Publication: The Star Issued: Date: 2004-11-12 Reporter: Estelle Ellis

Forensic Auditor Disputes Claim that Shaik Wasn't at Risk

 

Publication 

The Star

Date 2004-11-12

Reporter

Estelle Ellis

Web Link

www.thestar.co.za

 

Durban businessman Schabir Shaik said he generally paid only a tiny percentage of his company's turnover to Deputy President Jacob Zuma.

But forensic auditor Johan van der Walt was not impressed during proceedings in Shaik's Durban High Court trial yesterday, saying a company's turnover meant little - but its bank accounts a lot *1.

Shaik has pleaded not guilty to charges of corruption and fraud.

Advocate Francois van Zyl SC, for Shaik, has indicated that he would wrap up his cross-examination of Van der Walt, who has spent 16 days in the witness box, on Monday.

Van Zyl said they would dispute Van der Walt's evidence that the financial existence of Shaik's Nkobi group of companies was threatened by the payments to Zuma.

He produced a document explaining that Shaik had paid, at most, 6% of the Nkobi group's turnover to Zuma.

Van der Walt replied: "One can have a billion-rand turnover and still have an overdraft.
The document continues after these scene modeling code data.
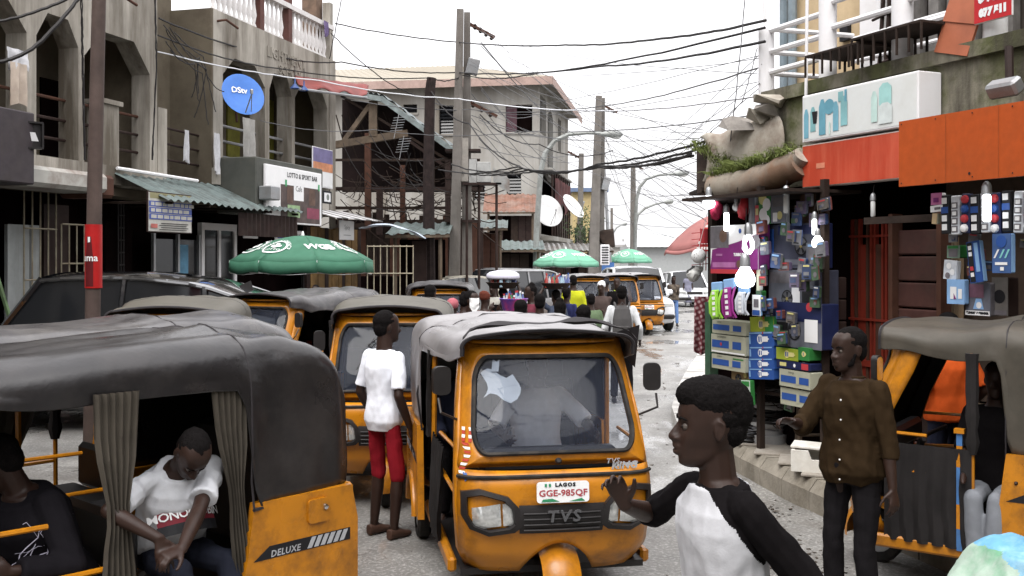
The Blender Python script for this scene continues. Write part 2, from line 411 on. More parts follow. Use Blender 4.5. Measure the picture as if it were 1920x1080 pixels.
def sculpt(ob, c, f, u, l, k):
    me = ob.data; n = len(me.vertices); co = np.empty(n*3, np.float32); me.vertices.foreach_get('co', co); co = co.reshape(-1, 3)
    r = (co-np.array(c))/k; L = np.stack([r @ np.array(l), r @ np.array(f), r @ np.array(u)], 1); d = np.zeros_like(L)
    for (a, b, e, w, amp) in SCULPT:
        for s in ((-1, 1) if a else (1,)):
            q = L-np.array([a*s, b, e]); g = np.exp(-(q**2).sum(1)/(w*w))*amp; dr = np.array([a*s*.9, b, 0]); dr = dr/np.linalg.norm(dr); d += g[:, None]*dr
    g = np.exp(-((L[:, 2]+.0655)/.0028)**2)*np.exp(-(L[:, 0]/.020)**4)*(L[:, 1] > .06); d[:, 1] -= .0045*g            # mouth line
    co = co+k*(d[:, :1]*np.array(l)+d[:, 1:2]*np.array(f)+d[:, 2:]*np.array(u)); me.vertices.foreach_set('co', co.astype(np.float32).ravel()); me.update()
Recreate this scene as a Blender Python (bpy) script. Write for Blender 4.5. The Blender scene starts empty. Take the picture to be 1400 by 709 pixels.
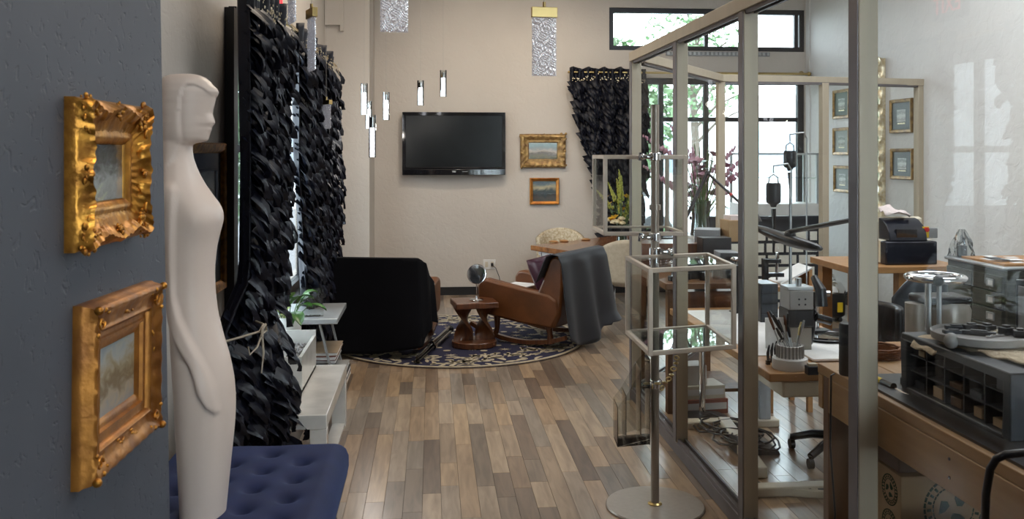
import bpy, math, random
from math import sin, cos, pi, radians, sqrt, exp
from mathutils import Vector, Matrix
import numpy as np
random.seed(7)
SC = bpy.context.scene
COL = SC.collection

# ------------------------------------------------------------------ camera
EYE = 1.60                      # eye height above the floor
FPX = 1240.0                    # focal length in pixels of the 1400 px frame
YAW = math.atan(110 / FPX)      # camera turned a little right of the room's long axis
HOR = 208.0                     # horizon row
cam_d = bpy.data.cameras.new('camera'); cam = bpy.data.objects.new('camera', cam_d); COL.objects.link(cam)
cam.location = (0, 0, EYE); cam.rotation_euler = (pi / 2, 0, -YAW)
cam_d.sensor_width = 36; cam_d.lens = FPX / 1400 * 36
cam_d.shift_y = (HOR - 354.5) / 1400
cam_d.clip_start = .05; cam_d.clip_end = 200
cam_d.dof.use_dof = True; cam_d.dof.focus_distance = 6.2; cam_d.dof.aperture_fstop = 9.0
SC.camera = cam

# ------------------------------------------------------------------ world, exposure
SC.view_settings.view_transform = 'Standard'; SC.view_settings.look = 'None'
SC.view_settings.gamma = 1; SC.view_settings.use_curve_mapping = False
SC.view_settings.exposure = 0.22
SC.cycles.transparent_max_bounces = 32
SC.cycles.max_bounces = 8
SC.cycles.sample_clamp_indirect = 6
SC.cycles.caustics_reflective = False; SC.cycles.caustics_refractive = False
w = bpy.data.worlds.new('sky'); SC.world = w; w.use_nodes = True
nt = w.node_tree
bg = nt.nodes['Background']
bg.inputs[0].default_value = (.80, .91, 1.0, 1); bg.inputs[1].default_value = 9

def lamp(name, kind, loc, energy, color=(1, 1, 1), size=1, rot=(0, 0, 0), size_y=None, spot=None, blend=.5):
    d = bpy.data.lights.new(name, kind); o = bpy.data.objects.new(name, d); COL.objects.link(o)
    d.energy = energy; d.color = color; o.location = loc; o.rotation_euler = rot
    if kind == 'AREA':
        d.size = size
        if size_y: d.shape = 'RECTANGLE'; d.size_y = size_y
    elif kind == 'SPOT':
        d.spot_size = spot; d.spot_blend = blend; d.shadow_soft_size = size
    else:
        d.shadow_soft_size = size
    return o
WARM = (1, .86, .70); COOL = (.80, .90, 1.0)
CEIL = 3.75
# unseen area lamps added under the ceiling to brighten showroom and workshop
lamp('fill_area_showroom', 'AREA', (.1, 6.6, CEIL - .04), 52, WARM, 1.2, size_y=3.0)
lamp('fill_area_near', 'AREA', (.3, 1.6, CEIL - .04), 14, (1, .93, .86), 1.4, size_y=2.0)
lamp('fill_area_workshop', 'AREA', (2.9, 5.0, CEIL - .04), 92, (.90, .95, 1), 1.4, size_y=4)
# unseen spot lamps aimed at the back wall, the pictures and the right wall
lamp('spot_screen', 'SPOT', (.5, 8.1, CEIL - .2), 75, WARM, .05, (radians(52), 0, radians(-8)), spot=radians(95), blend=1)
lamp('spot_pictures', 'SPOT', (1.4, 8.3, CEIL - .2), 42, WARM, .05, (radians(50), 0, radians(-12)), spot=radians(85), blend=1)
lamp('spot_frames', 'SPOT', (.3, .9, CEIL - .5), 42, (1, .87, .7), .05, (radians(30), 0, radians(38)), spot=radians(70), blend=1)
lamp('spot_right_wall', 'SPOT', (3.3, 4.9, CEIL - .15), 55, WARM, .06, (radians(45), 0, radians(-78)), spot=radians(75), blend=1)

def ray(px, py):
    X = (px - 700) / FPX
    return Vector((cos(YAW) * X + sin(YAW), cos(YAW) - sin(YAW) * X, -(py - HOR) / FPX))
def at(px, py, d): r = ray(px, py); return Vector((0, 0, EYE)) + r * d            # d metres in front of the eye
def onz(px, py, z=0): r = ray(px, py); return Vector((0, 0, EYE)) + r * ((z - EYE) / r.z)
def onx(px, py, x): r = ray(px, py); return Vector((0, 0, EYE)) + r * (x / r.x)
def ony(px, py, y): r = ray(px, py); return Vector((0, 0, EYE)) + r * (y / r.y)

# ------------------------------------------------------------------ materials
def mat(name, color, rough=.5, metal=0, var=None, scale=8, bump=0, bscale=40, coat=0, stretch=None, spec=.5, emit=None, estr=0, sheen=0, detail=4, lo=.35, hi=.65, aniso=None):
    m = bpy.data.materials.new(name); m.use_nodes = True
    n = m.node_tree.nodes; l = m.node_tree.links; b = n['Principled BSDF']
    b.inputs['Base Color'].default_value = (*color, 1); b.inputs['Roughness'].default_value = rough
    b.inputs['Metallic'].default_value = metal; b.inputs['Coat Weight'].default_value = coat
    b.inputs['Coat Roughness'].default_value = .08
    b.inputs['Specular IOR Level'].default_value = spec; b.inputs['Sheen Weight'].default_value = sheen
    if emit: b.inputs['Emission Color'].default_value = (*emit, 1); b.inputs['Emission Strength'].default_value = estr
    tc = n.new('ShaderNodeTexCoord'); mp = n.new('ShaderNodeMapping'); l.new(tc.outputs['Object'], mp.inputs[0])
    if stretch: mp.inputs['Scale'].default_value = stretch
    nz = n.new('ShaderNodeTexNoise'); nz.inputs['Scale'].default_value = scale; nz.inputs['Detail'].default_value = detail
    l.new(mp.outputs[0], nz.inputs[0])
    cr = n.new('ShaderNodeValToRGB'); l.new(nz.outputs[0], cr.inputs[0])
    c2 = var if var else tuple(c * .86 for c in color)
    cr.color_ramp.elements[0].color = (*c2, 1); cr.color_ramp.elements[1].color = (*color, 1)
    cr.color_ramp.elements[0].position = lo; cr.color_ramp.elements[1].position = hi
    l.new(cr.outputs[0], b.inputs['Base Color'])
    if bump:
        nb = n.new('ShaderNodeTexNoise'); nb.inputs['Scale'].default_value = bscale; nb.inputs['Detail'].default_value = 3
        l.new(mp.outputs[0], nb.inputs[0])
        bp = n.new('ShaderNodeBump'); bp.inputs['Strength'].default_value = bump; bp.inputs['Distance'].default_value = .01
        l.new(nb.outputs[0], bp.inputs['Height']); l.new(bp.outputs[0], b.inputs['Normal'])
    return m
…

If you don't have the money, you can't operate."

Van Zyl further said Shaik would testify that as far as he knew, Zuma was in a much stronger financial position than what had been reflected in Van der Walt's evidence.

Van der Walt replied that his evidence was given to show that Zuma had received a number of benefits through payments from Shaik, including "being rescued from sequestration".

Van Zyl also said Shaik would tell the court that his financial director, Colin Isaacs, was a chartered accountant and that he had trusted his and the company's auditors' value judgments *2 to ensure that nothing was wrong in the books.

He further said that when Shaik was informed that there was a problem in the books, he had had it corrected.

"Yes, but if one looks at Nkobi's books, it was Shaik who benefited directly and indirectly from the write-off," Van der Walt replied.

With acknowledgements to Estelle Ellis and The Star.

*1 Simplistic Financial Management I

*2 In GAAP, it actually works the other way round, the external auditors trust at face value the financial information that is presented to them by the company's directors.